Penampilan Olivia Colman sebagai Ratu Anne saja sudah menjadi jantung tragedi komedi dalam naskah “The Favourite”. Konsep tentang Ratu yang tidak stabil lepas dari kuasa besar yang ia miliki. Terkadang membuat kita tertawa, terkadang membuat kita kasihan.
Jojo Rabbit (2019)
Banyak penonton yang mengira “Jojo Rabbit” adalah film keluarga yang lucu dan penuh kekonyolan dalam dunia anak yang kebetulan adalah penggemar Adolf Hitler. Pada film arahan Taika Waititi ini mengandung kisah tragedi Perang Dunia II yang terlalu mematahkan hati untuk harus dialami oleh bocah semuda Jojo Betzler yang diperankan oleh Roman Griffin Davis.
“Jojo Rabbit” memberikan pengalaman menyimak kisah Perang Dunia II dari sudut pandang yang sangat menarik dan jarang diangkat dalam film bertema serupa. Yaitu sudut pandang perang dari mata seorang anak kecil dari kubu Nazi. Dikemas dalam naskah witty comedy ala Taiki Waititi yang khas, namun juga memiliki elemen melankolis tragedi yang dijamin bikin patah hati dan terharu.
Limbo (2020)
“Limbo” merupakan film komedi tragedi Inggris yang disutradarai oleh Ben Sharrock. Mengikuti kisah seorang pemuda Syrian yang mengungsi di suatu pulai terpencil di Skotlandia. Bersama dengan pengungsi lainnya, ia tinggal di suatu properti dalam ketidakpastian dan fasilitas ala kadarnya. Sambil menunggu suaka yang mampu memberinya kesempatan untuk memulai hidup baru di mainland.

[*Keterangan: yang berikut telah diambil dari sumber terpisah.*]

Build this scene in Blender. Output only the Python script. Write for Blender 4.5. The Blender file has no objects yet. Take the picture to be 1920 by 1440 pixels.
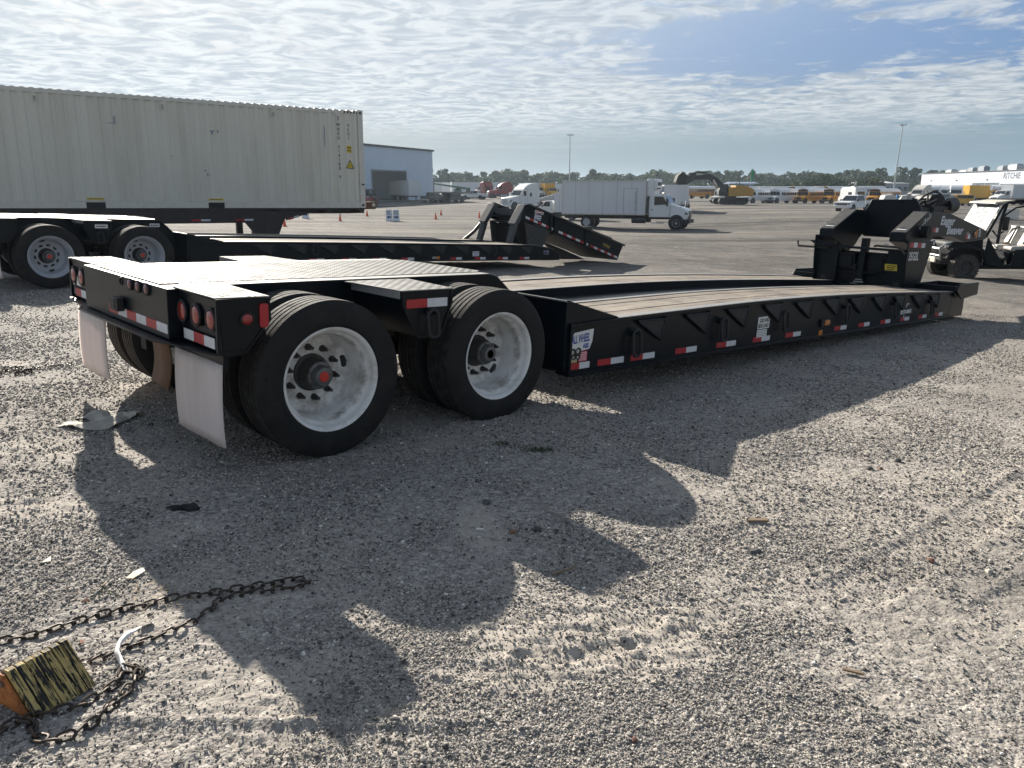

Sesuai dengan judulnya, film ini memiliki visual yang indah namun juga terasa absurd dan ‘kosong’ seperti di sedang berada dalam limbo. Menjadi simbolis kehidupan protagonis dalam ketidakpastian. Film ini memadukan komedi dan tragedi dengan sempurna dengan cita rasa humor british yang khas.
The Banshees of Inisherin (2022)
Dibintangi oleh Colin Farrell dan Brendan Gleeson, “The Banshees of Inisherin” bercerita tentang pasangan sahabat, Padraic dan Colm yang tak lagi bersahabat. Suatu Colm memutuskan untuk berhenti berinterkasi dengan Padraic yang tidak terima dengan status persahabat mereka yang tiba-tiba harus diakhiri.
Berlatar di pulau terpencil yang awalnya tampak damai dan indah, perkembangan kisah Padraic dan Colm lama-lama semakin membuat kita merasa terjebak, terisolasi, dan muram dalam skenario yang disajikan.
The French Dispatch (2021)
Wes Anderson populer dengan ciri khas sebagai sutradara dengan sinematografi simetri dan penerapan warna pastel yang ceria. Padahal, banyak materi naskah yang ia tulis mengandung kisah tragedi. Salah satunya adalah “The French Dispacth”. Ketika seorang kepala redaksi koran meninggal, tim jurnalis mereka memutuskan untuk merilis edisi terakhir sebelum menuntup usaha mereka.
“The French Dispatch” merupakan surat cinta Wes Anderson untuk dunia jurnalisme. Layaknya koran, film ini terangkai dari berbagai kisah semacam antologi yang mengandung tragedi. Mulai dari kisah narapidana yang pandai melukis, kisah penculikan anak komisaris kepolisian, hingga aksi protes pelajar. Tentunya, setiap kisah tragedi dibawahkan dengan narasi quirky dan humoris ala Anderson.